The gang all together
The gang all together

In some ways the most sinister male character in the film is the heroine’s mentor, who has been training her since early childhood for a purpose which is never quite clear. Is he her saviour or is he exploiting her for her own ends? It’s never quite clear where the boundaries of their relationship lie and Tyler likes that obscurity. “To me it’s all about leaving it as a question for people to wonder about,” he says. “I think that something no-one likes is when a movie tries to over-tell you what they think you’re supposed to know. I wanted to leave questions for you to think about and make you wonder.”

Characters aside, what really stands out about the film is its visual style. Tyler tells me that he was thinking of Norman Rockwell paintings and Fifties style classic American culture. In fact, it’s very hard to determine what time period it’s supposed to be set in, which adds to its dream-like quality. “What was funny is that when we were on set the crew joked that we were making a movie set in Tyler time, my own time that I invented.”

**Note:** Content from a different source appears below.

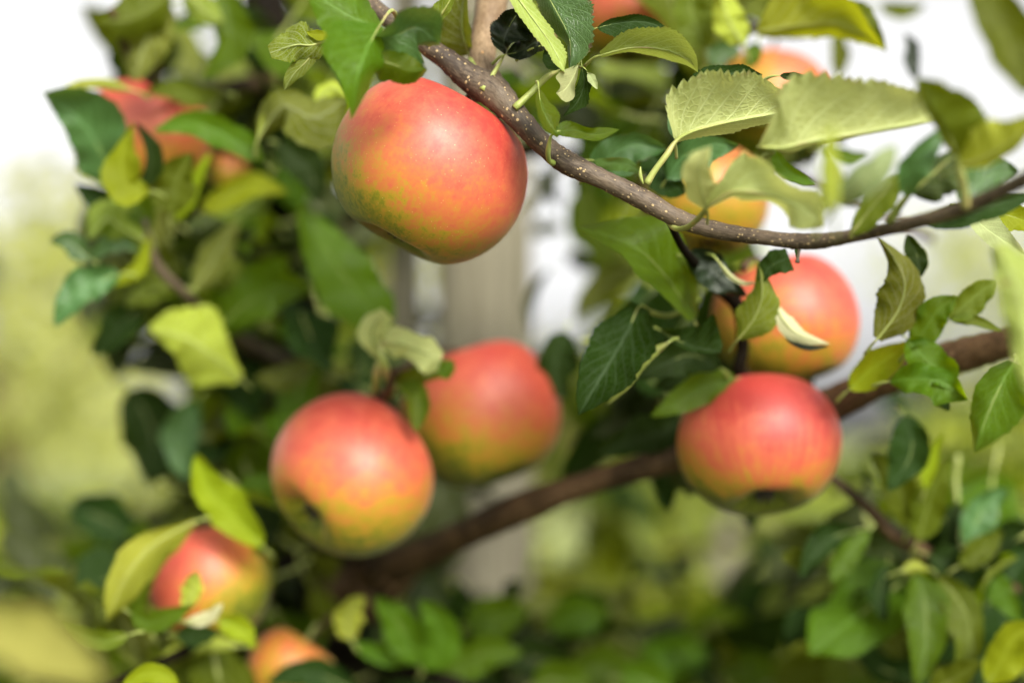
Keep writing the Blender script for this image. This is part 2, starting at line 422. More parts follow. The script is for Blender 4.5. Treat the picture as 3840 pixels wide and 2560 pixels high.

So now that he’s had a taste of living his dream, is he still going to keep up his photography work?

“Definitely,” he says – and, after a little prompting, “I have a new photography book coming out next year. It’s called Provocateur and it comes out in August 2016.”

He has a couple of new films that he’s working on too, but he’s been sworn to secrecy where those are concerned, so we turn to my final question – how does he feel about his film having made it to Frightfest?

“It’s great!” he says. “I heard about it a while ago. I do galleries in London once or twice a year so I think that’s where I first heard about it and then when we made the movie one of the producers said, wouldn’t it be great if it gets shown at Frightfest when it comes out? But that was two years ago and none of us thought it would happen.”